Kyiv’s ambassador to Germany, Andriy Melnyk, took the logic further, saying that unless NATO membership was forthcoming, Ukraine had little option but to arm itself and maybe “think about nuclear status again”.
Few public figures shared such a view, and the country’s prospects of achieving a full nuclear cycle and acquiring the enrichment and other capacities to produce weaponry appear remote, to say the least.
RECOVERING FROM THE BUDAPEST MEMORANDUM
“Ukrainians understandably feel betrayed after the breach of the Budapest Memorandum. It might even seem logical to some that nuclear weapons could provide the answer to Ukraine’s security predicament. It is doubtful, however, that the incumbent Ukrainian leadership is naïve or irresponsible enough to turn popular support for nuclear rearmament into actionable policy…,” Budjeryn wrote last month on the lawfare national security blog website.
“Instead of disparaging the Budapest Memorandum, Ukraine should use it as a framework to build a strong strategic partnership with the United States and its allies.”
And that is perhaps where energy diversity comes in. And Westinghouse is happy to oblige in a relationship disrupted only by a short-term hiccup in 2012 when problems with U.S.-supplied fuel prompted the government of the time under Moscow-friendly President Viktor Yanukovich to suspend its use.
Yanukovich’s flight from Ukraine in 2014 during the “revolution of dignity” mass protests – and the advent of pro-Western governments — has consolidated Ukraine’s commitment to nuclear cooperation with the United States. As a result, the contract with Westinghouse was extended in 2018 until 2025.

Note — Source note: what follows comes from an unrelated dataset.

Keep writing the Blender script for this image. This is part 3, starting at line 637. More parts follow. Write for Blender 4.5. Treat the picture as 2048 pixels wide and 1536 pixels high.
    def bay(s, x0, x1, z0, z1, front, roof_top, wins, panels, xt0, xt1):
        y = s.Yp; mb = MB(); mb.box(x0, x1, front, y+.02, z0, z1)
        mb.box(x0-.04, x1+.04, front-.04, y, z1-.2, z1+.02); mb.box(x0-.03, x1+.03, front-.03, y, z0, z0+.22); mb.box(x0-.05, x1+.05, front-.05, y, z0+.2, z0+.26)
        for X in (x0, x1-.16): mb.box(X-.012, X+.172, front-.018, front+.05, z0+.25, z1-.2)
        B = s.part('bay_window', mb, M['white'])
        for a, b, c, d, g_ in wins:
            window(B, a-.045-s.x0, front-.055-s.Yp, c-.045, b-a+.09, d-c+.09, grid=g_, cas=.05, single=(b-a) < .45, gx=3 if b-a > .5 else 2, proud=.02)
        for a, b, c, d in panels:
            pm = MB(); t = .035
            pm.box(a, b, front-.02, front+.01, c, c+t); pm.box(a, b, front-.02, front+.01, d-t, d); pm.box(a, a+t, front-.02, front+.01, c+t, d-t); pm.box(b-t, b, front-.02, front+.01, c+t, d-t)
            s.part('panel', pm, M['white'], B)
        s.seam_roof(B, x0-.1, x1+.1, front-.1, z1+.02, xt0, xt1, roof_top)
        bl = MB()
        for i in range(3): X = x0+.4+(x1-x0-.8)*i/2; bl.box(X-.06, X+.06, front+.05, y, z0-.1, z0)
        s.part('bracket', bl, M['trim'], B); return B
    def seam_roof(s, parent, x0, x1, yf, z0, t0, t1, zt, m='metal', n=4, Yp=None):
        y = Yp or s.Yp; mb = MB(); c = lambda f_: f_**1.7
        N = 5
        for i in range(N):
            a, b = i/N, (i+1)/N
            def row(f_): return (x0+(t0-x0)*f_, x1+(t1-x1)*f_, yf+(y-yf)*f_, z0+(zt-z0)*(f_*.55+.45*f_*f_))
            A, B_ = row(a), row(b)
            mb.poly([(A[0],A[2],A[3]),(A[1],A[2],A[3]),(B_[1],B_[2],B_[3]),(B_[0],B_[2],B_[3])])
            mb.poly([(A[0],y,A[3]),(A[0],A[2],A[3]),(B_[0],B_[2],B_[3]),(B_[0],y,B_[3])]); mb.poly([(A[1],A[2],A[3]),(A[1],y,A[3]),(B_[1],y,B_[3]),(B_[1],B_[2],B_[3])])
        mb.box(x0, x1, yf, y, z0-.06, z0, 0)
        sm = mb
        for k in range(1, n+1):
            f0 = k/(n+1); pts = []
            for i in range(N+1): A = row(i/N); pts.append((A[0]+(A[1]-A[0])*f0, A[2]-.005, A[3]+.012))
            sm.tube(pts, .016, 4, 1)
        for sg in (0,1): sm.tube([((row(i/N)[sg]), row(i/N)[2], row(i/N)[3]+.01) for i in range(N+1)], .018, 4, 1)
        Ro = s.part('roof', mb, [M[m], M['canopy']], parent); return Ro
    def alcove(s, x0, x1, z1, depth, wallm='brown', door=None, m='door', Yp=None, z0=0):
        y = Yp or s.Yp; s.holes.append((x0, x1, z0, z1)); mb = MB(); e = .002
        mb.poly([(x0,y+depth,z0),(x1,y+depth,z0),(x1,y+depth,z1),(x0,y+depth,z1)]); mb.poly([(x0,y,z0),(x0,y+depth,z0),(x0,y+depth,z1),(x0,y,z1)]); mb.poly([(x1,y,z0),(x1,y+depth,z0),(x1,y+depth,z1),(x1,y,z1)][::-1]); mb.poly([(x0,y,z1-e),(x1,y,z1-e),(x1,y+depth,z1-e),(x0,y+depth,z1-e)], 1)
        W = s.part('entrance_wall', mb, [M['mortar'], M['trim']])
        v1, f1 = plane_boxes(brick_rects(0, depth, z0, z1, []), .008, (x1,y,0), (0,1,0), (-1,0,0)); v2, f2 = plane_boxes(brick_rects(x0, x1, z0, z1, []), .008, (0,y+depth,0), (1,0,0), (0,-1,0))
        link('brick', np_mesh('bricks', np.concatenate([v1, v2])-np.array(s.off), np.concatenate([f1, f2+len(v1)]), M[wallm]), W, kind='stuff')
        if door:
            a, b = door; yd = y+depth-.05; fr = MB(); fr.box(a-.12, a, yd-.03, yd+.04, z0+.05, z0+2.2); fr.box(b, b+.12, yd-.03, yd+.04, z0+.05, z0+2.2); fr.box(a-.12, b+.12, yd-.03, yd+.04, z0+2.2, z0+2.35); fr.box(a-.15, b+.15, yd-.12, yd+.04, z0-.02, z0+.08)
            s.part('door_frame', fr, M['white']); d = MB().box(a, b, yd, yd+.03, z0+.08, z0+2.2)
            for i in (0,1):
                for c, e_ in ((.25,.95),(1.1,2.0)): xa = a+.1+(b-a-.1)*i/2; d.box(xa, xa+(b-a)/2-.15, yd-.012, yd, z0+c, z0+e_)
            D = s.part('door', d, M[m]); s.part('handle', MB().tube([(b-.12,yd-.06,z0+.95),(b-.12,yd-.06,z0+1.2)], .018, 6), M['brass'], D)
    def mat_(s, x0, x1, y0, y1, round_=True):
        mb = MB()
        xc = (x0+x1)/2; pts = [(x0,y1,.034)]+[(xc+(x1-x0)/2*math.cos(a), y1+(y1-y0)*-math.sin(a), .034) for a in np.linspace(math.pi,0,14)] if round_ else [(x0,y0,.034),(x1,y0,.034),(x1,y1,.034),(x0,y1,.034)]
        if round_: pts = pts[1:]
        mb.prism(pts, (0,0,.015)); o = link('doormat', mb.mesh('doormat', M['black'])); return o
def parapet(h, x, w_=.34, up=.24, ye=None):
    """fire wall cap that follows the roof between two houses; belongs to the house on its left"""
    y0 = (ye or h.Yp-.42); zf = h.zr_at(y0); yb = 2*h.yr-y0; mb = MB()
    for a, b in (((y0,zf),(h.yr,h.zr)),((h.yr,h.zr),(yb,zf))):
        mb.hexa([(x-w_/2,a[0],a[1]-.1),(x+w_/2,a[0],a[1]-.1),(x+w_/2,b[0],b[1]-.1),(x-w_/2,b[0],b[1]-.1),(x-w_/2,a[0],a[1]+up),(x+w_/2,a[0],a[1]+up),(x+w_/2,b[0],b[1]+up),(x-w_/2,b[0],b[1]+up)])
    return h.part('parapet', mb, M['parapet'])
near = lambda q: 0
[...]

By the end of this year, Westinghouse fuel will be in use in four of the six reactors in Zaporizhia – Europe’s largest nuclear power station — two at the South Ukraine station and one in Rivne.
“We are pleased to continue supporting our customer in their fuel diversification strategy,” said Aziz Dag, Westinghouse Vice President and Managing Director Northern and Eastern Europe. “This process is a key safety pre-condition for nuclear fuel delivery and operation.”